The law  keeps anyone under the age of 17 from applying, so a kid could be driving a car before he could own a drone. The FAA wanted 18, because some drones can be operated commercially and they figure such drones are pretty much the same as airliners.

In the end it relented, and 17-year-olds can own a 10-ounce drone.

Operators would be “required to pass an initial aeronautical knowledge test at an FAA-approved knowledge testing center”? Or that “operators must be vetted by the Transportation Security Administration?” They have to obtain an unmanned aircraft operator certificate with a small UAS rating (like existing pilot airman certificates, it never expires).

Operators “must also pass a recurrent aeronautical knowledge test every 24 months.” And if the FAA wants to see your drone, you must “make available to the FAA, upon request, the small UAS for inspection or testing, and any associated documents/records required to be kept under the proposed rule.”

The commercial, versus governmental, use of drones requires clarity

“Documents?” you say. Didn’t hear about those, did you?

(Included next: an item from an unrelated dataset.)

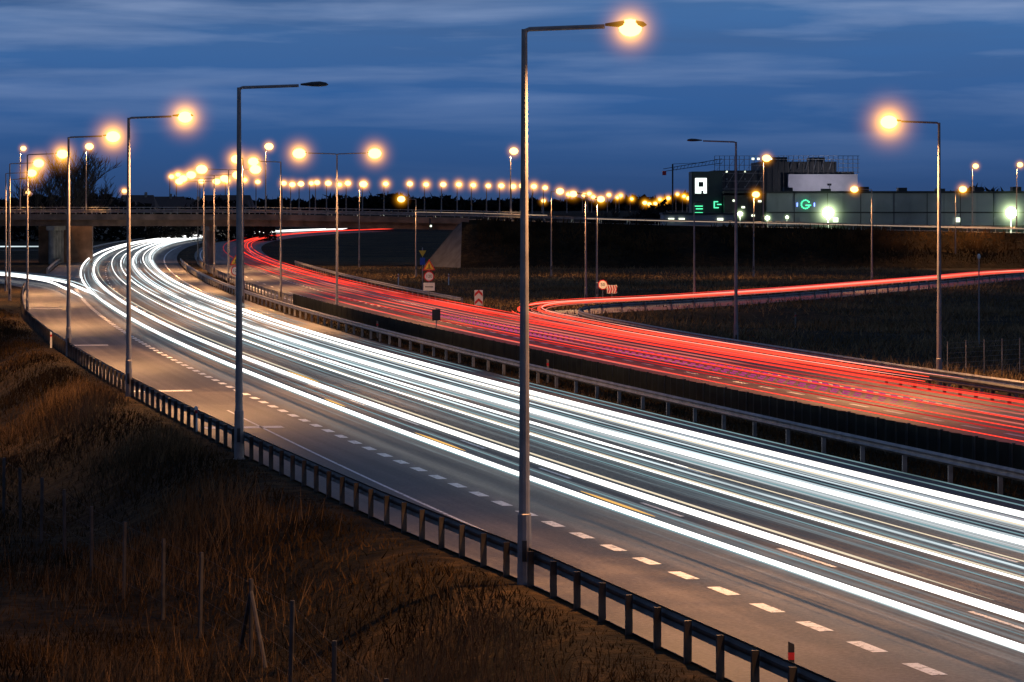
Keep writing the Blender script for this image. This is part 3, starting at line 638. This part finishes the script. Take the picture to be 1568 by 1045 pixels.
for d_,u_ in((119,-4.6),(190,-5.6)): p=ref(d_,u_); delin(p[0],p[1],0,.9,'red')
for d_ in(148,200): p=ref(d_,14.9); delin(p[0],p[1],.1,.95,'red','conc')
delin(W(687,330),330,.5); delin(W(610,330),330,.5)
for px,D in((1218,235),(1180,290),(1300,330),(1420,350)): delin(W(px,D),D,-.4,w_='conc')
# ---------------- wire fence (field side)
fp=[(-1.0,50.5),(-2.2,56.3),(-3.4,62.1),(-4.6,67.6),(-5.8,72.6),(-7.4,77.4),(-8.7,81.4),(-10.2,85.8),(-11.6,90.1),(-12.9,94.2),(-14.2,98.5),(-15.5,103),(-16.8,107.9),(-18.2,113),(-19.6,118),(-21,123),(-22.5,128)]
b=MB(); tops=[]
for i,(x,y) in enumerate(fp):
    z=float(terr(np.array([x]),np.array([y]))[0]); lean=random.uniform(-.06,.06); tz=-.15+random.uniform(-.08,.06)
    b.tube([(x,y,z-.2),(x+lean,y,tz)],.05,M['wood'],n=7); tops.append((x+lean,y,tz,z))
    if i==4: b.tube([(x,y,-.5),(x+.5,y-1.8,z-.1)],.045,M['wood'],n=6); b.tube([(x,y,-.5),(x-.4,y+1.6,z-.1)],.045,M['wood'],n=6)
for k in(.1,.6,1.1,1.6): b.tube([(t[0],t[1],t[2]-k) for t in tops],.003,M['wood'],n=3,cap=False)
b.make('wire_fence')
b=MB()
for i in range(14): b.tube([(22+i*1.1,165+i*1.2,-.6),(22+i*1.1,165+i*1.2,1.3)],.03,M['steel'],n=5)
for k in np.arange(-.3,1.25,.25): b.tube([(22,165,k),(22+14.3,165+15.6,k)],.006,M['steel'],n=3)
b.make('wire_fence')
b=MB(); b.tube([(0,0,-.5),(0,0,4.9)],[.06,.04],M['steel'],n=8); b.ellip((0,0,5.0),(.1,.1,.18),M['white']); b.make('marker_pole',loc=(W(1499,205),205,0))
# ---------------- world
w=bpy.data.worlds.new('World'); S.world=w; w.use_nodes=True; nt=w.node_tree; nt.nodes.clear(); L=nt.links
out=N(nt,'ShaderNodeOutputWorld'); bg=N(nt,'ShaderNodeBackground'); bg.inputs[1].default_value=1
tc=N(nt,'ShaderNodeTexCoord'); sp=N(nt,'ShaderNodeSeparateXYZ'); L.new(tc.outputs['Generated'],sp.inputs[0])
mr=N(nt,'ShaderNodeMapRange'); mr.inputs['From Min'].default_value=0; mr.inputs['From Max'].default_value=.12; L.new(sp.outputs['Z'],mr.inputs[0])
r=ramp(nt,[(0,(.026,.058,.155)),(.12,(.027,.080,.225)),(.30,(.034,.115,.32)),(.5,(.055,.15,.36)),(.7,(.06,.12,.24)),(1,(.035,.07,.16))]); L.new(mr.outputs[0],r.inputs[0])
def cloud(sc,loc,lo,hi,dist):
    mp=N(nt,'ShaderNodeMapping'); mp.inputs['Scale'].default_value=sc; mp.inputs['Location'].default_value=loc; mp.inputs['Rotation'].default_value=(0,.012,0); L.new(tc.outputs['Generated'],mp.inputs[0])
    n=N(nt,'ShaderNodeTexNoise'); n.inputs['Scale'].default_value=1; n.inputs['Detail'].default_value=6; n.inputs['Roughness'].default_value=.5; n.inputs['Distortion'].default_value=dist; L.new(mp.outputs[0],n.inputs['Vector'])
    cr=ramp(nt,[(lo,(0,0,0)),(hi,(1,1,1))]); L.new(n.outputs['Fac'],cr.inputs[0]); return cr
cr=cloud((10,10,110),(2.3,.7,2.6),.47,.82,.25); cd=cloud((6,6,75),(8.3,3.7,4.1),.42,.72,.3)
el=N(nt,'ShaderNodeMapRange'); el.inputs['From Min'].default_value=.014; el.inputs['From Max'].default_value=.064; el.inputs['To Min'].default_value=.06; el.inputs['To Max'].default_value=1; L.new(sp.outputs['Z'],el.inputs[0])
mu=N(nt,'ShaderNodeMath',operation='MULTIPLY'); L.new(cr.outputs[0],mu.inputs[0]); L.new(el.outputs[0],mu.inputs[1])
mu2=N(nt,'ShaderNodeMath',operation='MULTIPLY'); L.new(cd.outputs[0],mu2.inputs[0]); L.new(el.outputs[0],mu2.inputs[1])
mu3=N(nt,'ShaderNodeMath',operation='MULTIPLY'); L.new(mu2.outputs[0],mu3.inputs[0]); mu3.inputs[1].default_value=.55
m0=N(nt,'ShaderNodeMix',data_type='RGBA'); L.new(mu3.outputs[0],m0.inputs[0]); L.new(r.outputs[0],m0.inputs[6]); m0.inputs[7].default_value=(.055,.10,.22,1)
mx=N(nt,'ShaderNodeMix',data_type='RGBA'); L.new(mu.outputs[0],mx.inputs[0]); L.new(m0.outputs[2],mx.inputs[6]); mx.inputs[7].default_value=(.26,.35,.56,1)
sky=N(nt,'ShaderNodeTexSky'); sky.sky_type='NISHITA'; sky.sun_disc=False; sky.sun_elevation=math.radians(-4); sky.sun_rotation=math.radians(200)
ad=N(nt,'ShaderNodeMix',data_type='RGBA',blend_type='ADD'); ad.inputs[0].default_value=.05; L.new(mx.outputs[2],ad.inputs[6]); L.new(sky.outputs[0],ad.inputs[7])
L.new(ad.outputs[2],bg.inputs[0]); L.new(bg.outputs[0],out.inputs[0])
# ---------------- camera
cam=bpy.data.cameras.new('camera'); co=bpy.data.objects.new('camera',cam); COL.objects.link(co); S.camera=co
co.location=(0,0,H); co.rotation_euler=(math.radians(90),0,0); cam.sensor_width=36; cam.lens=36*F/1568; cam.shift_y=-(522.5-320)/1568; cam.clip_start=1; cam.clip_end=20000
print('done',len(bpy.data.objects))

There is a sane-sounding requirement to “Report an accident to the FAA within 10 days of any operation that results in injury or property damage.” That sounds sane, until you realize what’s covered by “any.” Did you break a propeller? Nick one? Scratch the paint? Did you report it within 10 days?

Is this of any use to the FAA, or is it just a colossal waste of professionals’ time and your money?

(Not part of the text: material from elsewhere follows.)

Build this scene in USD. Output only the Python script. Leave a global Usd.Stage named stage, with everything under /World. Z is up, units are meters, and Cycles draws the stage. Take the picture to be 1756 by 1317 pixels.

Just as with an airplane, an operator must “Conduct a preflight inspection, to include specific aircraft and control station systems checks, to ensure the small UAS is safe for operation.” Considering that drone flights are often measured in seconds, and rarely in timespans greater than 20 minutes, that’s a lot of inspecting and documenting and opportunity for getting fined.

Owning a toy drone now entails more recurrent training, more record-keeping, more testing and more paperwork than owning the family car. It makes one wonder how the FAA, already stretched on manpower, will be able to do its job of keeping the air safe for the real pilots and passengers up there and for the people sleeping in their homes near big commercial airports down here.

But this isn’t why this action is important. It’s important because it sets the stage for a much more despicable plan: the registration and taxation all sorts of things.

This is a beautiful precedent for an already oppressive government, another way to assail freedom, disguised, as always, as a “public safety” or “common sense” regulation. It is a test run for all sorts of things, but most obviously it’s a template for government to get around that pesky Constitution.

There are plenty of people, in and out of government, who see the next step.

No matter how much trouble this kind of bureaucratic program creates, it will be as nothing when it’s applied more broadly. And no one can read the FAA’s apologia for this who couldn’t easily substitute the word “firearms” into the text.

True, we are not guaranteed a right to fly drones. Let’s see how things work out when the government that regularly ignores the Constitution gets public acquiescence to this program.